O atual ministro também negou irregularidades no caso da Odebrecht. “De acordo com a legislação eleitoral, solicitei doações para diversas empresas, inclusive a Odebrecht. Mantive uma relação institucional com todas essas empresas. Atuei de acordo com a minha consciência”, afirmou em nota, no começo de abril.
Desembarque do governo? Melhor, não
Essa mesma consciência, ao que parece, fez com que ele fosse o primeiro ministro tucano a anunciar o desembarque do governo Temer, depois que a fatídica conversa entre o Conde e Joesley “Açougueiro” Batista veio à tona. A decisão, que veio a público no dia 18 de maio, não seria a primeira exoneração do cargo. Em abril, por exemplo, Araújo havia sido apeado do ministério por um dia, por ordem do Conde, para reassumir o mandato na Câmara e votar a favor da reforma trabalhista, manobra que se repetiu também no caso da PEC do teto dos gastos.
Quando partiu do ministro e não do presidente, contudo, o abandono do cargo não chegou a se concretizar. Araújo voltou atrás algumas horas depois do anunciado, alegando um pedido especial dos amiguinhos tucanos que, de olho na aliança com o PMDB para 2018 relutam em deixar o governo moribundo. Existe, contudo, a possibilidade de essa decisão ter raízes um tanto mais profundas.
No dia seguinte ao anúncio do desembarque, a imprensa pernambucana reproduziu um trecho da delação do lobista da JBS Ricardo Saud dizendo que a empresa pagou R$ 200 mil a Araújo. O dinheiro, usado para financiar campanha, teria sido entregue em espécie, na cidade de Recife.

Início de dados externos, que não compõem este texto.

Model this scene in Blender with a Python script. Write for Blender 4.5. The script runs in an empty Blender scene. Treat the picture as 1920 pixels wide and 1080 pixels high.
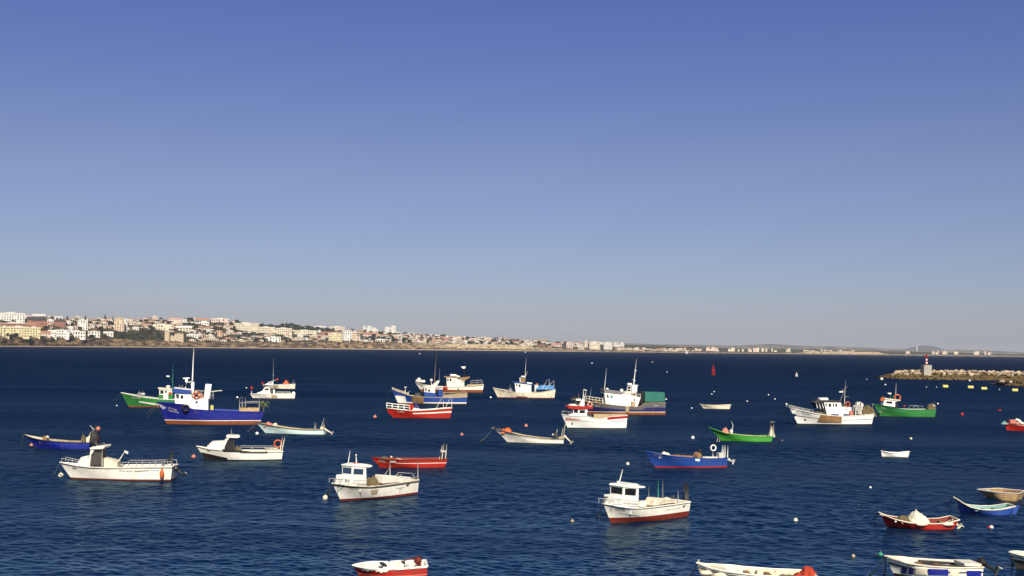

À época, por meio de sua assessoria, Araújo afirmou que tratava-se de financiamento oficial, mas não explicou por que o valor não estava nas prestações de conta da campanha. De qualquer forma, talvez ficasse meio chato sair do governo por conta de uma conversa do presidente com o dono da JBS e aparecer como beneficiário de caixa dois em uma delação da?… JBS.
Na agenda oficial do ministério, em todo o mês de julho existem apenas dez compromissos externos.
Por via das dúvidas, Araújo garantiu que ficaria com Temer até o fim, e não se falou mais em desembarque ou em delação. O silêncio, aliás, parece ter se tornado regra. Quando o Ministério das Cidades foi apontado como um dos maiores afetados pelos recentes cortes no orçamento, por exemplo, não se viu nenhuma declaração de Araújo. Na agenda oficial do ministério, em todo o mês de julho existem apenas dez compromissos externos. Desde a manhã de segunda-feira, (31), a reportagem tentou diversas vezes entrar em contato com a assessoria do ministro, mas as ligações caíram direto na caixa postal.
Enquanto o ministro lança mão da estratégia avestruz, novas provas não param de aparecer, e confirmam boa parte do que disseram os alcaguetes da JBS. Apesar disso, o governo tenta se mostrar confiante na previsão de que Araújo continuará ministro e Temer, com seus 5% de aprovação, continuará presidente, apesar da denúncia de corrupção, cuja rejeição será votada pela Câmara nesta quarta (2). Se esse quadro se confirmar, restará aos 83% dos brasileiros que desaprovam o estilo Conde de governar o alento de que a cantoria da tragédia do impeachment dificilmente se repetirá na farsa da denúncia.